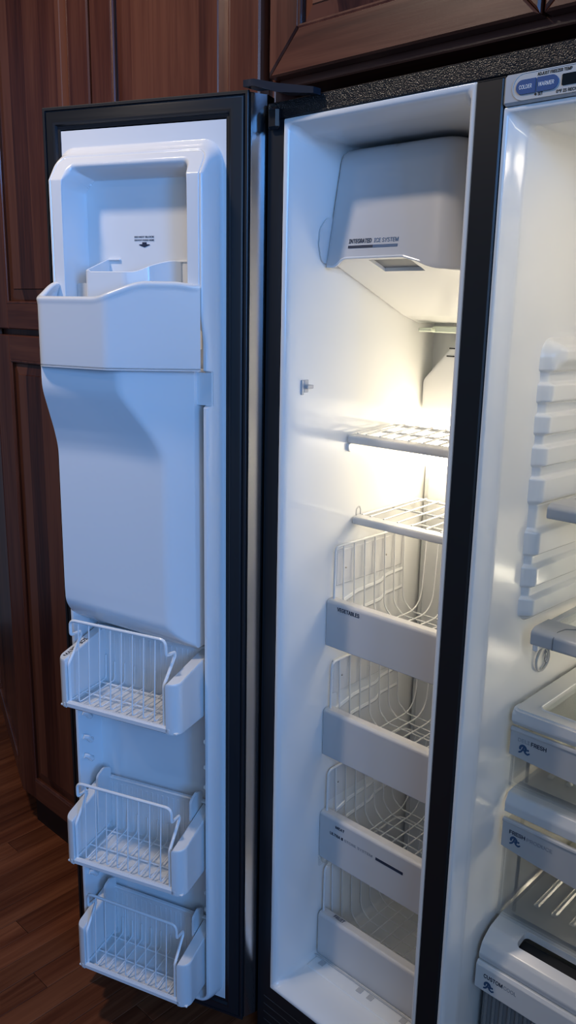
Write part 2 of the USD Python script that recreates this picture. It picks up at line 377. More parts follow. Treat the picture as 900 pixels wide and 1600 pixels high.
ff = liner(XM2, XR, ZB, ZTF, .56, [(.0, 0, .002), (-.001, .001, .003), (-.001, .005, .004), (.0015, .007, .006), (.012, (.0095, .0095, .01, .012), .010), (.030, (.0135, .0135, .014, .016), .012), (.034, (.0175, .0175, .016, .018), .014), (.3, (.0235, .0235, .018, .02), .02), (.56, (.028, .028, .02, .022), .025)])
ffl = obj('fresh_food_liner', ff, 'liner_white', fridge, smooth=50)

# freezer: parts fixed to the tub
obj('floor_step', cat(box(.056, .352, .073, .385, .14, .1605, .006)), 'liner_white', fzl)
obj('light_cover', box(.085, .33, .305, .392, 1.132, 1.197, .02), 'freezer_bulb', fzl, label='glowing lamp cover on the back wall')
cov = fillet([(.060, 1.222), (.340, 1.222), (.340, 1.362), (.134, 1.362), (.060, 1.282)], [.006, 0, 0, .004, .02], 5, closed=True)
obj('evaporator_cover', prism(cov, .366, .395, 1), 'white_plastic', fzl, label='grooved cover plate with two air slots on the back wall')
cv2 = sg.Polygon(cov).buffer(-.006)
obj('cover_step', prism(cv2, .361, .367, 1), 'white_plastic', fzl)
for z, x in ((1.329, .112), (1.343, .117)):
    obj('air_slot', box(x, x + .11, .3595, .363, z - .0012, z + .0012), 'vent_dark', fzl, smooth=False)
obj('back_panel', cat(box(.058, .345, .392, .399, .19, 1.115, .002), box(.07, .33, .384, .394, .24, 1.10, .006)), 'liner_white', fzl)
obj('latch_clip', cat(box(.0495, .0535, .034, .0405, 1.272, 1.296, .001), box(.0495, .0525, .041, .052, 1.276, 1.296, .001), box(.051, .060, .041, .056, 1.282, 1.288, .001)), 'grey_plastic', fzl, label='small square clip on the left wall')
for zz in (.925, .715, .492):
    n = obj('slide_plate', box(.0505, .0562, .135, .335, zz, zz + .066, .0015), 'bin_white', fzl)
    obj('screw', cat(*[trimesh.creation.icosphere(1, .0020).apply_translation((.0560, y, zz + .03)) for y in (.16, .28)]), 'brass_screw', n)
    ribs = []
    for dz in (-.025, -.062):
        a = fillet([(.0508, .15, zz + dz - .012), (.0508, .20, zz + dz), (.0508, .27, zz + dz + .003), (.0508, .285, zz + dz + .012), (.0508, .34, zz + dz + .014)], .02, 4)
        ribs.append(tube(a, .0055, 8))
    obj('runner_rib', cat(*ribs), 'liner_white', fzl)
obj('shelf_rest', prism(fillet([(.156, 1.166), (.30, 1.170), (.30, 1.1815), (.152, 1.1815)], .008, 4, True), .049, .058, 0), 'liner_white', fzl)

# fresh food side: parts fixed to the tub
obj('light_cover', box(.60, .80, .06, .13, 1.612, 1.622, .003), 'fridge_bulb', ffl, label='lamp under the ceiling of the fresh food side')
obj('light_cover', box(.62, .82, .43, .47, .905, .920, .004), 'fridge_bulb', ffl, label='lamp low at the back of the fresh food side')
obj('light_cover', box(.70, .84, .535, .55, .56, .64, .004), 'fridge_bulb', ffl, label='added unseen lamp that brightens the drawers from behind')  # added lamp, out of view, only to brighten the drawer interiors
ys, zs = np.linspace(.100, .52, 130), np.linspace(.945, 1.385, 330)
Yg, Zg = np.meshgrid(ys, zs, indexing='ij')
sd = np.minimum(np.minimum(sdf_rrect(Yg, Zg, .106, .60, .955, 1.378, .03), .05), .05)
h = .020 * S(0, .016, sd)
zsl = Zg + .10 * (np.clip(Yg - .15, 0, None)) * 0.15
gro = np.zeros_like(h)
for zc in (1.322, 1.279, 1.235, 1.190, 1.060, 1.012, .966):
    gro = np.maximum(gro, S(.011, .006, np.abs(zsl - zc)))
gap = S(.012, .004, np.abs(zsl - 1.125) - .012)
gro = np.maximum(gro, gap)
h2 = h - .0085 * gro * S(0, .008, sd)
h2 += .009 * S(.016, .0, np.abs(Zg - 1.352) - .004) * S(.012, .03, Yg - .106)
Xw = np.interp(Yg, [.034, .30, .56], [.4195, .4265, .4300])
obj('shelf_ladder', grid(Xw - .001 + h2, Yg, Zg), 'liner_white', ffl, smooth=True, label='moulded ladder of shelf slots on the side wall')
ovc = np.array([.429, .195, .884])
ov = []
for s, t in ((1.0, .0022), (.62, .0016), (.35, .0014)):
    th = np.linspace(0, 2 * math.pi, 40, endpoint=False) if s == 1 else np.linspace(-.9, 1.0, 16)
    pts = np.column_stack([np.full(len(th), ovc[0] - .0005), ovc[1] + s * .021 * np.cos(th) + (.004 if s < 1 else 0), ovc[2] + s * .019 * np.sin(th) + .0 * np.cos(th)])
    ov.append(tube(pts, t, 6, closed=(s == 1)))
obj('vent_oval', cat(*ov), 'grey_plastic', ffl, label='oval moulded air vent on the side wall')

# temperature panel
cpz0, cpz1 = 1.6465, 1.6795
cpn = obj('control_panel', cat(box(XM2 + .0005, XR, -.006, .06, cpz0 - .001, ZT - .0005, .003), ), 'grey_plastic', fridge, smooth=False, label='white temperature panel with blue buttons')
pill = sg.LineString([(.431, 1.6632), (.80, 1.6632)]).buffer(.0148, 12)
pr = pill.difference(pill.buffer(-.0009))
obj('bezel_ring', prism(pr, -.0072, -.0055, 1), 'panel_grey', cpn, smooth=False)
obj('bezel', prism(pill.buffer(-.0009), -.0066, -.0055, 1), 'panel_grey', cpn, smooth=False)
cap = sg.LineString([(.4295, 1.6625), (.4665, 1.6625)]).buffer(.0078, 10)
for a, b in ((.40, .4462), (.4482, .49)):
    obj('button', prism(cap.intersection(sg.box(a, 1.6, b, 1.7)), -.0082, -.006, 1), 'button_blue', cpn, smooth=False)
dsp = sg.box(.4785, 1.657, .545, 1.669).buffer(-.0015).buffer(.0015)
obj('display', prism(dsp, -.0075, -.006, 1), 'display_dark', cpn, smooth=False)
ex, ez = (1, 0, 0), (0, 0, 1)
for s, x, z, h_, w_, y_, mt, bd in (('COLDER', .4255, 1.6603, .0042, .0165, -.0083, 'print_white', True), ('WARMER', .4500, 1.6603, .0042, .0195, -.0083, 'print_white', True),
                              ('ADJUST FREEZER TEMP', .4475, 1.6722, .0032, .0420, -.0067, 'print_black', True), ('SET', .4495, 1.6512, .0030, .0062, -.0067, 'print_black', True),
                              ('0°F IS RECOMMENDED', .4720, 1.6502, .0032, .048, -.0067, 'print_black', True)):
    obj('lettering', text(s, (x, y_, z), ex, ez, h_, w_, bold=bd), mt, cpn, smooth=False)
dot = trimesh.creation.cylinder(.0013, .0006, sections=16); dot.apply_transform(trimesh.transformations.rotation_matrix(math.pi / 2, (1, 0, 0))); dot.apply_translation((.4468, -.0069, 1.6528))
obj('set_dot', dot, 'print_black', cpn)

# ------------------------------------------------------------------ the freezer door, swung open
PHI = 0.3631
DH = np.array([-0.0031, -0.0351]); DD = np.array([-math.cos(PHI), -math.sin(PHI)]); DN = np.array([math.sin(PHI), -math.cos(PHI)])
DRZ = math.atan2(DD[1], DD[0])
def dw(m):
    """door coordinates (u from the hinge edge, w out of the inner face, z) to the world"""
    m = tm(m); v = m.vertices; p = DH + v[:, :1] * DD + v[:, 1:2] * DN
    return trimesh.Trimesh(np.column_stack([p, v[:, 2]]), m.faces, process=False)
def dpt(u, w, z): p = DH + u * DD + w * DN; return (p[0], p[1], z)
DZ0, DZ1, DW = 0.061, 1.720, 0.3754
skin = fillet([(.0015, -.010), (-.0005, -.0125), (-.0165, -.0336), (-.0165, -.060), (-.004, -.068), (DW, -.068), (DW, -.0125), (DW - .002, -.010)], [.001, .014, .006, .008, .02, .008, .006, .001], 10)
door = obj('freezer_door', dw(man(prism(sg.Polygon(skin), DZ0, DZ1 - .001, 2)) - man(box(.04, .352, -.04, .01, .093, 1.678))), 'steel', fridge, smooth=35, label='stainless freezer door seen from its white inner side')
obj('door_rim', dw(man(box(.0008, DW - .001, -.0125, -.003, DZ0 + .001, DZ1 - .0005, .001)) - man(box(.04, .352, -.04, .01, .093, 1.678))), 'black_plastic', door, smooth=False)
obj('door_top_cap', dw(box(.001, DW - .002, -.060, -.004, DZ1 - .004, DZ1 - .0006, .001)), 'textured_black', door, smooth=False)
# gasket: a mitred ring with a bellows profile
def ring_profile(u0, u1, z0, z1, prof):
    rings = []
    for off, w in prof:
        rings.append([(u0 + off, w, z0 + off), (u1 - off, w, z0 + off), (u1 - off, w, z1 - off), (u0 + off, w, z1 - off)])
    return loft(np.array(rings))
prof = [(.0000, -.004), (.0002, -.0005), (.0014, .0004), (.0050, .0004), (.0058, -.0024), (.0074, -.0024), (.0082, .0006), (.0110, .0026), (.0180, .0042), (.0222, .0060), (.0256, .0068), (.0286, .0058), (.0300, .0030), (.0308, .0012), (.0345, .0012), (.0362, .0004), (.0366, -.003)]
obj('gasket', dw(fix(ring_profile(0, DW, DZ0 + .002, DZ1, prof))), 'gasket_black', door, smooth=30)
hr_ = [np.array([(x, y0, z0), (x, y1, z0), (x, y1, z1), (x, y0, z1)]) for x, y0, y1, z0, z1 in ((.001, -.050, -.018, 1.7198, 1.7290), (.020, -.048, -.014, 1.7192, 1.7285), (.055, -.034, -.005, 1.7080, 1.7200), (.112, -.020, -.0045, 1.7010, 1.7095))]
obj('hinge', fix(loft(hr_, cap0=True, cap1=True)), 'hinge_metal', fridge, smooth=30, label='dark metal hinge cover on top')
obj('screw', dw(box(DW - .012, DW - .004, -.03, -.02, DZ1 - .001, DZ1 + .004, .001)), 'brass_screw', door, smooth=False)

# moulded inner panel as one relief
us = np.unique(np.concatenate([np.linspace(.036, .092, 113), np.linspace(.092, .300, 90), np.linspace(.300, .356, 90)]))
zv = np.unique(np.concatenate([np.linspace(.089, .16, 50), np.linspace(.16, 1.24, 190), np.linspace(1.24, 1.33, 60), np.linspace(1.33, 1.57, 60), np.linspace(1.57, 1.682, 90)]))
U, Zv = np.meshgrid(us, zv, indexing='ij')
sd = sdf_rrect(U, Zv, .042, .347, .100, 1.655, .034)
def edge(sd, H, width=.013): return H * np.sin(np.clip(sd / width, 0, 1) * math.pi / 2) ** .9
ridge = np.where(sd < .0172, edge(sd, .035), 0.035 - .067 * S(.0172, .0215, sd))
Hf = .045 - .034 * np.clip((Zv - 1.601) / .048, 0, 1)
rec = sdf_rrect(U, Zv, .0805, .3095, 1.20, 1.629, .016)
wall = .005 + .034 * S(1.585, 1.625, Zv)
up_ = edge(sd, 1.0, .015) * Hf
up_ = up_ - .0018 * np.exp(-((sd - .0175) / .0009) ** 2) * (Zv < 1.64)
bk = -.015
up_ = np.where(rec > 0, up_ + (bk - up_) * S(0, 1, np.clip(rec / wall, 0, 1)), up_)
B = S(1.345, 1.40, Zv)
Wd = ridge * (1 - B) + up_ * B
notch = S(1.2515, 1.2535, Zv) * S(1.3085, 1.3065, Zv) * S(.0475, .049, U) * S(.092, .090, U)
Wd = Wd * (1 - notch) + (.024 * S(.044, .05, U)) * notch
inner = obj('inner_panel', dw(grid(U, Wd, Zv)), 'white_plastic', door, smooth=40, label='white moulded inner panel with a recess at the top')
for z in (.652, .602, .562, .342, .306):
    for u_, s_ in ((.3265, -1), (.0620, 1)):
        obj('basket_lug', dw(tube(fillet([(u_, .000, z - .012), (u_ + s_ * .004, .008, z - .010), (u_ + s_ * .004, .018, z + .002), (u_, .026, z + .006)], .006, 3), .0048, 8)), 'white_plastic', inner)
for s, z, hh in (('DO NOT BLOCK', 1.5155, .0026), ('OR PUT FOOD HERE', 1.5105, .0024)):
    obj('lettering', text(s, dpt(.2125, bk + .0004, z), (-DD[0], -DD[1], 0), ez, hh, .0375, bold=True), 'print_dark', inner, smooth=False)
arrow = sg.Polygon([(.1975, 1.5085), (.1895, 1.5085), (.1895, 1.5055), (.1835, 1.5050), (.1835, 1.5040), (.1935, 1.5005), (.2035, 1.5040), (.2035, 1.5050), (.1975, 1.5055)])
obj('arrow_print', dw(prism(np.array([(u_, z_) for u_, z_ in arrow.exterior.coords[:-1]]), bk + .0002, bk + .0007, 1)), 'print_dark', inner, smooth=False)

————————

GOAL — Write out again exactly the lines from the start of the data above through the line containing "ff, 'liner_white', fridge, smooth=50)", inclusive, excluding any pictures.

COMPLETED TASK —
Write part 2 of the USD Python script that recreates this picture. It picks up at line 377. More parts follow. Treat the picture as 900 pixels wide and 1600 pixels high.
ff = liner(XM2, XR, ZB, ZTF, .56, [(.0, 0, .002), (-.001, .001, .003), (-.001, .005, .004), (.0015, .007, .006), (.012, (.0095, .0095, .01, .012), .010), (.030, (.0135, .0135, .014, .016), .012), (.034, (.0175, .0175, .016, .018), .014), (.3, (.0235, .0235, .018, .02), .02), (.56, (.028, .028, .02, .022), .025)])
ffl = obj('fresh_food_liner', ff, 'liner_white', fridge, smooth=50)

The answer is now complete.